Getting to Know You … in the Diner.


I’ve written before about meeting people and making friends in Amtrak dining cars. It’s one of the great pleasures of long-distance train travel.
 
It was particularly interesting to learn, while having dinner with a French couple last month on the California Zephyr, that European rail passengers have all but lost that experience. Because so many of their trains run at high speeds—many of them up to 200 miles an hour—one result has been the demise of the traditional restaurant car. The trains get you there so fast,there just isn’t time to provide passengers with actual meals in a relaxed, sit-down environment. And that’s a shame.
 
At any rate, this French couple was concluding a lengthy visit to the U.S. with a cross-country train ride and said what they enjoyed most about the Amtrak experience was meeting ordinary Americans in the lounge and dining cars.
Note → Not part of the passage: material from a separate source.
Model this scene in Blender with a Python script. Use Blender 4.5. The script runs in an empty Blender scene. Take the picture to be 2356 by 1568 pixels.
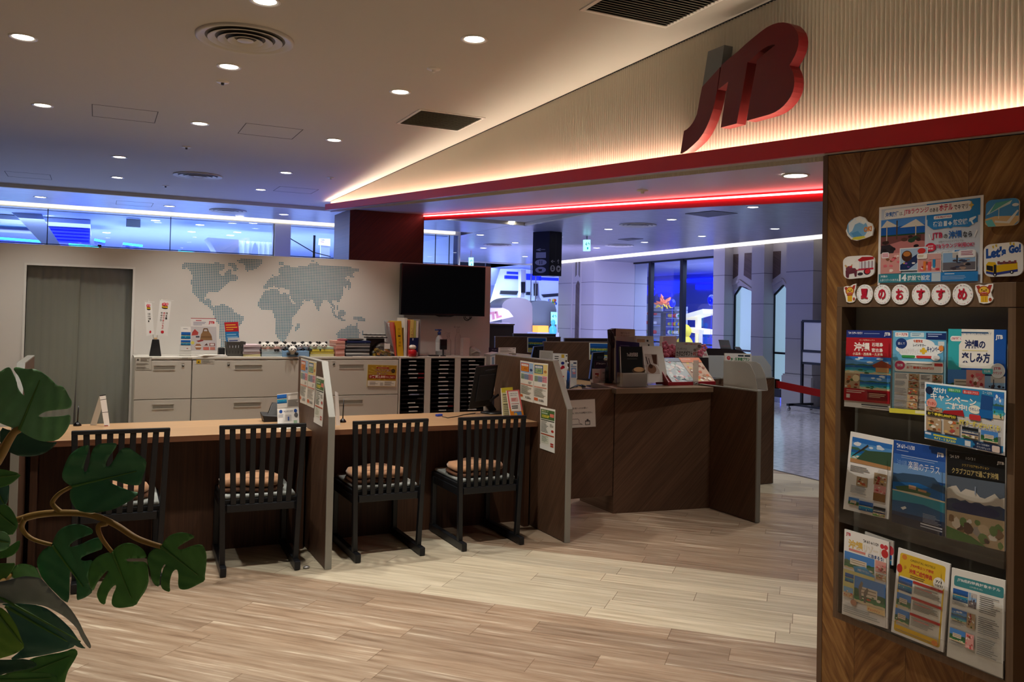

I feel the very same way. It’s one of several factors that is actually turning long-distance train travel in the U.S. one of the unique travel experiences in the world.
 
That’s certainly how Gabriel Kahane felt. His wonderful story, “How the Amtrak Dining Car Could Heal the Nation,” appeared a few days ago in the New York Times.
 
He’s not wrong. If you’re on the westbound California Zephyr all the way from Chicago to the Bay Area, you’ll be sharing a table in the dining car with strangers for six meals: two breakfasts, two lunches and two dinners.
 
On my most recent ride on the Zephyr, I learned that the French couple had just finished hiking the entire Appalachian Trail three days earlier. I had a lengthy conversation with a wonderful woman who runs a hospice facility. And I heard the amazing story of a teenager’s daring escape from East Germany in 1959 . . . told quietly, almost matter-of-factly by the teenager himself, now a grown man, a successful businessman, and an American citizen for more than 40 years.
 
Let us also remember that this exemplary individual is, and always will be, an immigrant.